The prospective deal is complex and is far from a certainty. Under the scenario being contemplated, GE would spin off NBC Universal, along with a significant amount of debt, into a new company.

Comcast would merge content assets that it values at as much as $6 billion, along with cash, so that it would take a 51 percent ownership stake.

GE would control 49 percent and — as part of the spin off of NBC Universal — would be able to contribute as much as $12 billion in debt to the spun off entity, say people familiar with the negotiations.

Bankers on both sides of this deal say nothing is imminent and — given the high degree of difficulty in making this work — they are far from certain a deal will get done.

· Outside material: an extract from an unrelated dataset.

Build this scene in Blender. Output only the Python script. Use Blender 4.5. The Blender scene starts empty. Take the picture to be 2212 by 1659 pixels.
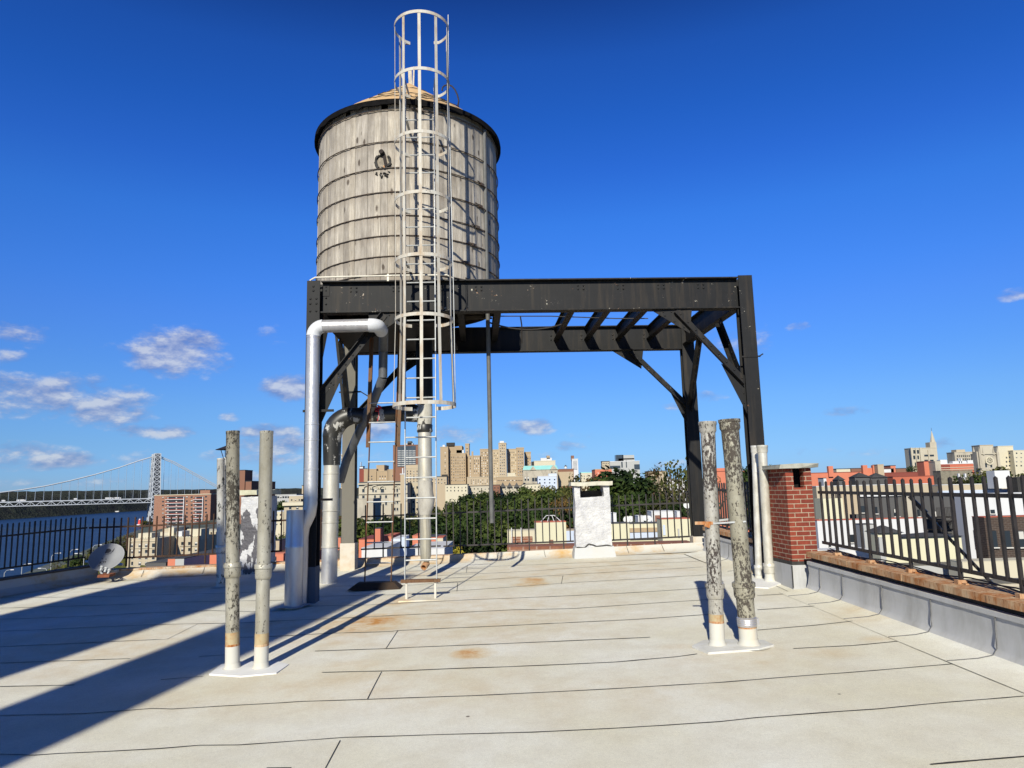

Still, the willingness of GE to consider shedding NBC Universal, which includes CNBC and CNBC.com, is of great significance. GE and Comcast officials declined comment. (Msnbc.com is a joint venture of Microsoft and NBC Universal.)

Under the scenario being contemplated, Comcast would not issue equity or endanger its investment-grade credit rating.

These talks have been prompted by the prospect that Vivendi of France will soon tell GE it plans to exit its 20 percent stake in NBC Universal.

Under the plan being discussed between GE and Comcast, GE would buy Vivendi's stake and put the borrowings that fund that purchase on NBC Universal's balance sheet. It would then add further debt to NBC Universal and spin it off.

Assuming the company was valued at $35 billion, and subtracting $12 billion in debt, Comcast would need to contribute equity valued roughly at $13 billion to garner a 51 percent stake.

Over time, Comcast would likely increase its ownership stake in the new company and could fund those purchases through the cash flow it receives from the company itself. Comcast's CEO Brian Roberts has long coveted control.